知的活動と手仕事

「キルヒナーは、1925年の自分の作品についての重要な自伝的省察において、『知的活動と手仕事の結びつきにおいて世界でもっとも美しくユニークな』芸術家という職業を彼が二元的に理解していることを明確に述べている。~略~」(「右手と頭脳」ペーター・シュプリンガー著 前川久美子訳 三元社)「右手と頭脳」という本のタイトルと、日本ではほとんど紹介されたことのないドイツ表現派の画家キルヒナーの考察に魅かれて、この本を購入しました。キルヒナーの代表作「兵士としての自画像」を窓口にして、創作活動における精神的構想または知的構想と、実践的な手仕事によるその実現を、さまざまな芸術家の作品を参照しながら述べているところに「右手と頭脳」というユニークなタイトルの所以があると思いました。
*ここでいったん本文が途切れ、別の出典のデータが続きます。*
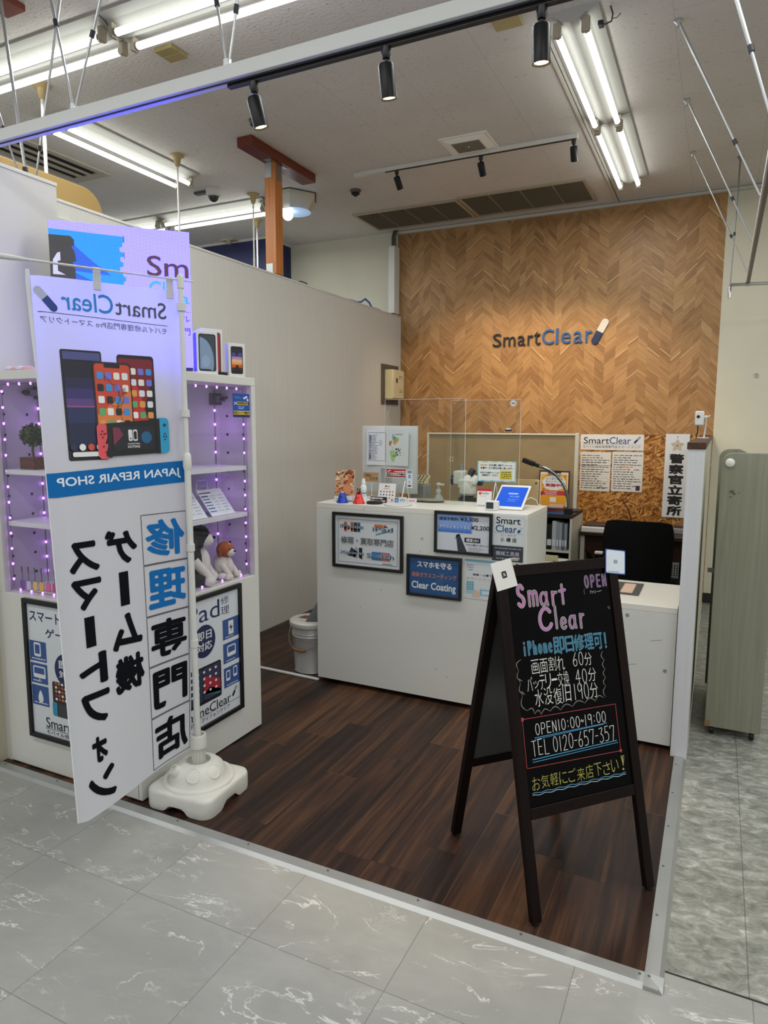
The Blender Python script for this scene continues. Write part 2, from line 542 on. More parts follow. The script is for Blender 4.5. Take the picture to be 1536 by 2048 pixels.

「兵士としての自画像」に右手のないキルヒナーの自画像が描かれたことが契機になって、このような論証が成されているのです。簡単に言えば構想(頭脳)はアイデアで、手仕事(右手)はテクニックです。その頭脳と右手を結ぶ間に創作活動の真実が、あるいは浮かび上がるのかもしれません。大戦と大戦の間に生まれたドイツ美術のエポック。それが表現主義で、その代表とされる画家キルヒナーが、伝統的とも言える手の概念をこうしたカタチで示したことで、ヨーロッパ美術を広く思索することも楽しいと思えた一冊でした。